Automatic Assessment of Child Language and Adult L2 Acquisition with Neural Language Models - 2025-26 Distinguished Computational Linguistics Lecture
Automatic Assessment of Child Language and Adult L2 Acquisition with Neural Language Models
Kenji Sagae, Ph.D.
Professor and Chair, Department of Linguistics, University of California, Davis
Abstract: When assessing language development, one typically faces a choice between easily computable but coarse-grained metrics focused on superficial characteristics that are broadly applicable to a variety of languages, or more expressive metrics tailored specifically to the grammar of a target language. In the first part of this talk, I will discuss recent work on automatic assessment of language development that uses small lightweight neural language models, and produces results that are comparable to what is achieved using established language assessment metrics based on language-specific information carefully designed by experts. Unlike existing sophisticated metrics, this approach is fully data-driven and can be applied in the same way to different languages without the need for linguistic expertise. I will present an evaluation scheme that makes it possible to compare this approach directly to previously proposed metrics. Training and evaluation of the language models used in this approach is made possible by the availability of longitudinal child language data in the CHILDES database. In the second part of this talk, I will discuss the application of this general assessment approach to adults learning a new language, including a long-term project on development of a dataset suitable for training and evaluation of models related to language learning in a university setting.

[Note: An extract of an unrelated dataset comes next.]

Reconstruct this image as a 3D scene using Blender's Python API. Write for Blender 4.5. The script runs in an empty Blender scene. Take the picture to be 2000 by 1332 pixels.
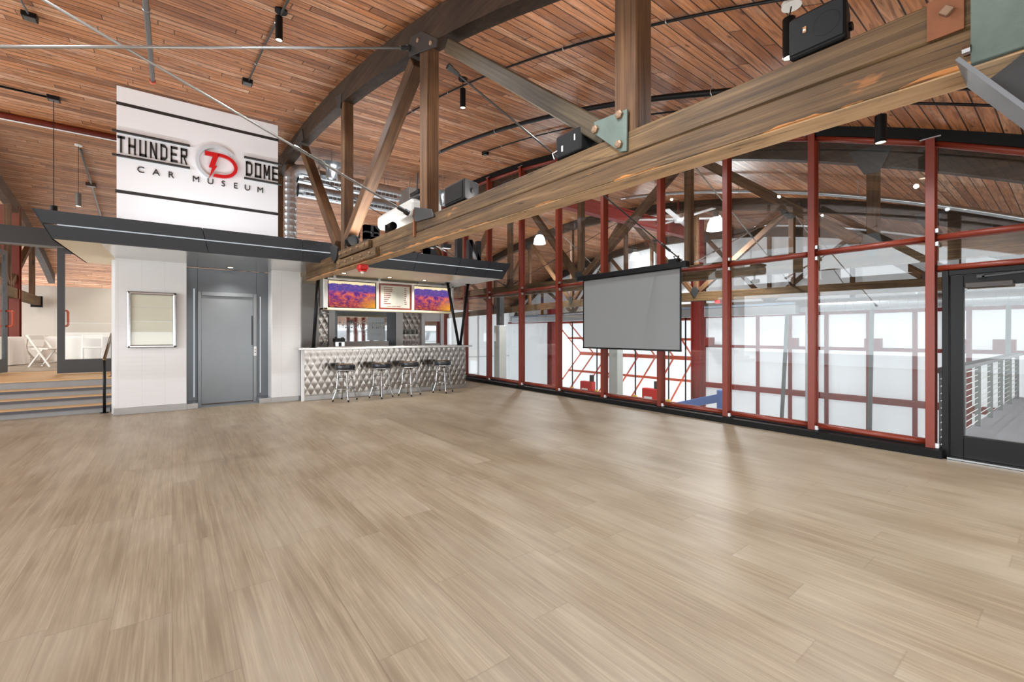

Bio: Kenji Sagae is a professor of linguistics at UC Davis, with additional affiliations with the computer science graduate program and the cognitive science program. Before joining UC Davis, he co-founded KITT.AI, a language technology startup acquired by Baidu in 2017. He was previously a research scientist at the Institute for Creative Technologies at the University of Southern California, where he held a research faculty appointment in computer science, and a research associate at the University of Tokyo. His PhD at Carnegie Mellon University focused on the application of data-driven natural language parsing to analysis of child language, and his current research involves computational analysis of language structure and its use in linguistic inquiry and in natural language processing applications.